I found myself reading this beautiful, short novel by Margaret Craven, "I Heard the Owl Call My Name" in a week when, sadly, once again, a commission calls for reparation for the cultural genocide inflicted on the First Nations in Canada through the long running policy of enforced education that removed First Nation children from their homes and imprisoned them in residential schools that were unrelenting hostile to their origins and culture http://www.economist.com/news/americas/21653631-making-amends-cultural-genocide-truth-and-consequences
The book has the quality of a fable but many of the questions and issues it touches on are familiar, all too familiar to indigenous people as they seek an uneasy accommodation with the world. They watch as their traditions unravel as their children are increasingly pulled towards the outside world. They watch as their children hold that world as a standard against which to judge their behaviours. They all, elders and children, find themselves in a loving perplexity as the different worlds offer different attractions forcing real (and apparent) choices upon them.
The story is told poignantly through the eyes of the newly arrived vicar-Mark, a young man, unknowingly to him (and the community) but not to his bishop, under a slow sentence of death through an (unnamed) illness. We watch as slowly, cautiously, he finds his way into the life of the Kwakwala (of whom today there are only a few hundred native speakers, a small fraction of the actual tribe).
It is a tale of growing acceptance, of insight rounded with a deeper unknowing for how can a 'white man', however sympathetic, step over the threshold into a community so different from the white man's norms and knowledge? That he is accepted is beautifully shown as he is gently, but incrementally, tested. There is a wonderful moment when the elders come to him, seeking to restore and renew their ancient burial site, fallen to disrepair. They do not announce what they want - that would be too direct and how would they know that the vicar was not simply agreeing with them rather than being in sympathy with them? It is Mark's move to intuit what they seek and in responding suggest it. This he does and another barrier dissolves. He becomes the man who has helped the ancestors find peace.

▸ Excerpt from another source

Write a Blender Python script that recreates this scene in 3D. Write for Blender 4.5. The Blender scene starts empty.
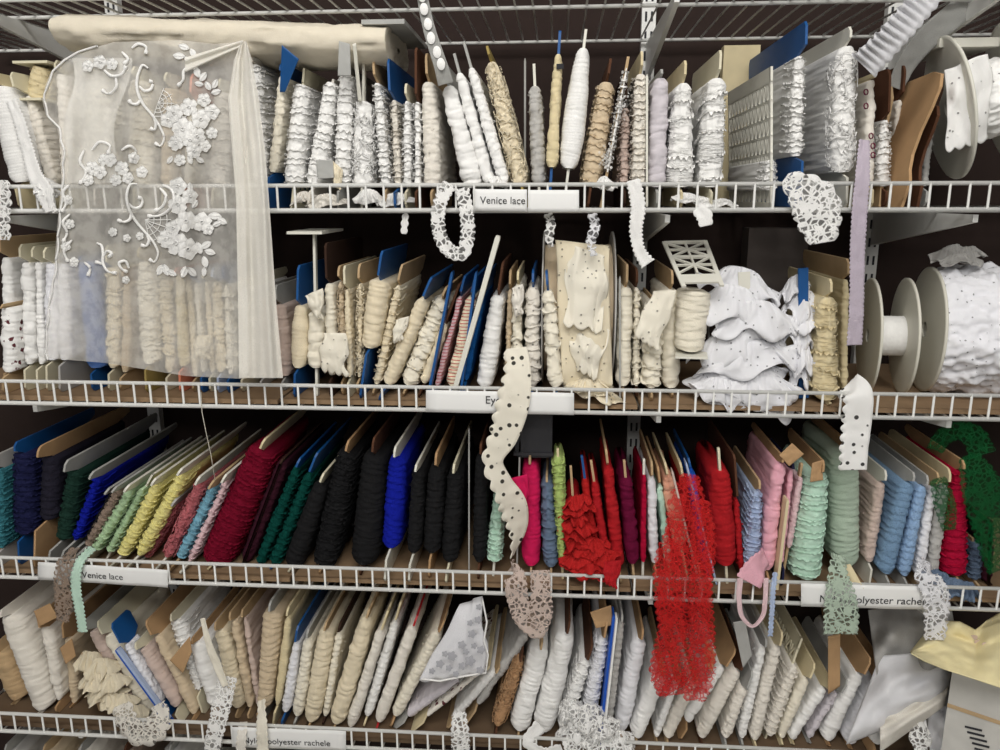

We follow this unfolding life - in its quiet unfolding and its dramas - until one day Mark hears an owl call his name. It is a signal for his coming death and rather than return to 'his' world, the community asks the Bishop to let him stay. To die where he is known and so it comes to pass but not, as it happens through illness, but by one of those accidents on the water that so press in on their lives when the vicar is on one of his many errands in support of the life of the community.
It is a tale of clarity and insight, touched throughout by wisdom, a wisdom both familiar and strange where you genuinely taste two different worlds struggle with each other and the principal gifting comes from the world marginalized. But we know, or ought to know, that the cornerstone that is rejected is the one from where our help comes.